Thursday, June 21

The Long and Shorts of It

Amazingly enough, during the year or so that I didn't post here, one or two interesting things happened to me. They were all painful or embarrassing, but if I can get a good blog post out of it, all the shame was worth it.

One such tale doth begin way back in the Summer of '06. The kids were hitting the beaches and Wyclef was informing us that Colombian hips are completely honest. I was working in an office in midtown Manhattan where I do office work.
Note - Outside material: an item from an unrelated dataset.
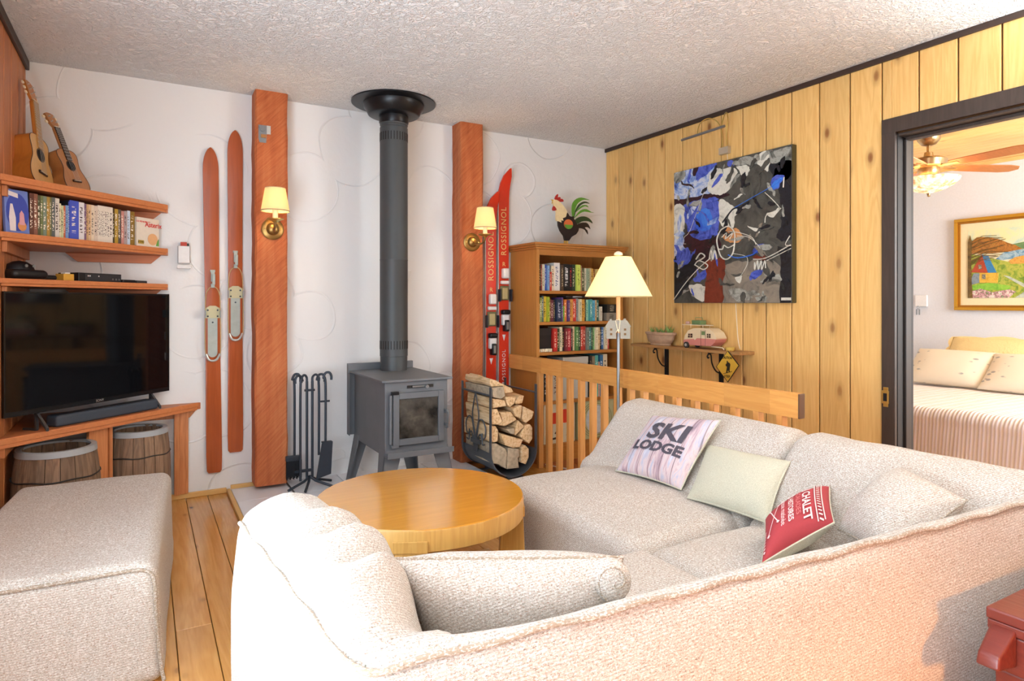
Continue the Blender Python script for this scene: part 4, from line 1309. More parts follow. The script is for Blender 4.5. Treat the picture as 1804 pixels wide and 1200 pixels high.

One day an attractive young college student showed up to help on some project that was near completion. If I had to paint a picture of her with words I would say she was one tall margarita with a short but full and bouncy auburn colored hairdo, an adorable face you just want to bite off and skin the color of skim milk.

Now we would all assume I'd be a nervous and mostly silent oaf as she worked in the same room as I did. However, this day I was feeling kinda jazzy my friends and I whipped myself up into a human tornado of humor, charm and sultry facial expressions. Confidence Rising! I learned much of this young lass. Her name was Rebecca. Rebecca was from Ohio. Rebecca was currently not in Ohio because she was studying fashion in New York City. Keep this last tidbit on the surface of your brain.
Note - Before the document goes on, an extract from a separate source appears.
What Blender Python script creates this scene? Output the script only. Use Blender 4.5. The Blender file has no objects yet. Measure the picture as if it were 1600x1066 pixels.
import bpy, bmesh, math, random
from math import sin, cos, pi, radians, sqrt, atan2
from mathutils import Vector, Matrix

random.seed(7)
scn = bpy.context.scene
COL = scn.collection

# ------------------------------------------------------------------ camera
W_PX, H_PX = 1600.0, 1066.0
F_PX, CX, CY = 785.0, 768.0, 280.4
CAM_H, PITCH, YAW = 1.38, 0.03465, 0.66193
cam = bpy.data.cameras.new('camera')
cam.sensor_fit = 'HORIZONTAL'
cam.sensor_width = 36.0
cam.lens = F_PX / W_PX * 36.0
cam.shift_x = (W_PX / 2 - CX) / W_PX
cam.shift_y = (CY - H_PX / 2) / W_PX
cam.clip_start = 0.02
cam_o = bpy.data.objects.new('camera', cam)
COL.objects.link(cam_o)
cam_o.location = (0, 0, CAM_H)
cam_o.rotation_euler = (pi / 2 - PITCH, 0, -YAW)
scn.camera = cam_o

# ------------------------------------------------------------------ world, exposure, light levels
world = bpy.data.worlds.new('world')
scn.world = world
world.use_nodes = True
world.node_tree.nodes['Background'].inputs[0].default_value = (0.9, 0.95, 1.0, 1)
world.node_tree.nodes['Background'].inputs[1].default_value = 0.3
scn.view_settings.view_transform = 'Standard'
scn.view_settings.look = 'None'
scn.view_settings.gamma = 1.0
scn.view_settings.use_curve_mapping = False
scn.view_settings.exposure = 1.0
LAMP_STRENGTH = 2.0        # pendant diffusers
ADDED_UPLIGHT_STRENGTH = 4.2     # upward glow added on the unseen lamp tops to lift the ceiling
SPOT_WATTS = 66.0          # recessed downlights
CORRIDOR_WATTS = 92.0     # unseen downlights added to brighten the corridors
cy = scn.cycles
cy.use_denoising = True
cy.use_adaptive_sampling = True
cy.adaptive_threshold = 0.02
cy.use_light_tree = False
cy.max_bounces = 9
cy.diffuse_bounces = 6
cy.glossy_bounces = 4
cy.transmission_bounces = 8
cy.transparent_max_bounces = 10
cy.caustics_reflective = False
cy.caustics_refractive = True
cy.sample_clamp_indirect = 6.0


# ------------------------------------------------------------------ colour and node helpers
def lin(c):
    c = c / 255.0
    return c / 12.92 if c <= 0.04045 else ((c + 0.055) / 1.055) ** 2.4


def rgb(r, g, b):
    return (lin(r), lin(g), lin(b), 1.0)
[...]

As the hours rolled by and the number of laughs and smiles I drew out of her grew, I became emboldened! By quitting time I had not only gotten her digits, but we had already made tentative plans to hang out the coming weekend.

Confidence Explosion!

We time travel ahead to Saturday. Around noonish I speak to Rebecca via cellular phone and she tells me she will call me in a few hours to let me know if she can hang with ol' Ry Dawg later that evening. I've just decided my supremely and tragically confident alter-ego will be known as Ry Dawg. The hours pass. I kill time by doing some yard work and practicing my katas outside. I surrender to the thought that there will be no hanging of the out this evening with my hip young gal pal.

This of course means that 10 minutes later my phone rings and Rebecca tells me that she and her friend are going to a movie, and she would like me to come along. However the movie started relatively soon and I would have to leave almost immediately to make it in time. Being the cool customer I am I say, "Oh yeah definitely I will be there!!" I bolt out the door still swishing Scope swishing between my cheeks.

Because I was swept up in the giant wave of enthusiasm that was carrying me to my fate, I failed to realize something until it was too late to go back...

I am wearing jean shorts.

In my haste I forgot to change out of my standard gardening/karate practicing attire of jean shorts. Oh god I think they are Wranglers!

As I came up out of the subway station 2 blocks from where I was to meet Rebecca and her friend I managed to convince myself that this wasn't a big deal. I was halfway across the street when I saw the attractive girl I was meeting and her equally attractive friend waiting for me when it hit me...

I am wearing jean shorts while hanging out with a couple of fashion students.

This is getting too long, so I'm going to have to throw in a "To be continued..."

TO BE CONTINUED....

5 comments:

Jay said...

You poor, silly bastard. I'm going to stay optimistic and hold hope that this twisted tale ends in a three-way.

Hans Strongo said...

At least they weren't cut-offs.

Mighty Dyckerson said...

No need to continue the story. I'm sure it ends with you alone in your bedroom with a box of Kleenex and a jar of K-Y.

v said...

I say you still charm her off her feet.

Okay. Maybe not. Dude!?!? Jean shorts!?!?!?

And thanks for the cliff hanger. What is this!?!? Days of Our Lives over here?!?

Lol. Seriously bro, if I was a betting man, I'd still bet on you ... and the jean shorts.

Becky said...

What he hasn't told you guys yet is that they were CUT OFF jean shorts...he tends to leave that little detail out.